In northern Mali, droughts and famines have occurred throughout history, and the local people are used to hardship. This may explain why they have adapted with some success to the changing climate over recent years. However, the political and administrative systems in the country lag behind, and have yet to adapt their planning and development policies to climate change. This is one of the findings of TroFCCA’s work in Mali.  

Research efforts focused on how local communities were adapting to climate change in two villages to the north of Lake Faguibine, near Timbuktu. At one time, the local economies flourished: fish were plentiful and local people cultivated wheat and barley on the rich soil surrounding the lake. But in the 1970s and 1980s, droughts became more frequent, and rainfall less plentiful. Now, over a quarter of the area that was formerly under water is covered by an indigenous tree, Acacia, and an introduced species, Prosopis.

Research began by conducting a 10-day biophysical survey, during which the researchers explained to local people precisely what they hoped to achieve. The survey was followed by a series of workshops to establish how the villagers had adapted, or failed to adapt, to the changing climate and environment.

Adults meeting in Tin Aicha, Mali, with historical axe and fodder calendar as participatory tools. Photo by Maria Brockhaus/CIFOR

‘At first,’ says CIFOR scientist Maria Brockhaus, ‘they were telling us what a nightmare the Prosopis forest was.’

Some complained that it was so dense they would lose their animals there — and possibly their lives.

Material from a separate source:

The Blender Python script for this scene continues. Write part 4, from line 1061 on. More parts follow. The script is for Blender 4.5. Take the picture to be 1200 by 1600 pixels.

Others said that the species had taken over land once used for cultivation and fisheries. However, a dissenting view began to emerge. Some of the villagers pointed out that during the recent drought their animals had only been able to survive because of the fodder provided by Prosopis; others said that they had used the timber to make charcoal.  

‘Then they began to laugh and assess what they’d been saying,’ says Brockhaus.

‘They realised they were always complaining about the Prosopis, but they had actually identified more benefits than disadvantages. What’s more, they had successfully adapted to the changing environment.’

The same could not be said for either local or central governments. Brockhaus and her colleague Houria Djoudi discovered that a planned development project, designed to cut new water channels around the fringes of Lake Faguibine, could have a profound influence on the environment, yet the plans at the time of research did not take into account the ways in which local people and the ecosystem had already adapted to climate change. There were no plans to manage the local resources sustainably; neither could the researchers identify any technical support from government bodies. In short, the adaptation efforts of the local population seemed to be entirely disconnected from higher-scale planning and decision making.

 ‘This is a good illustration of why it is so important to mainstream adaptation into national policy making,’ says Brockhaus.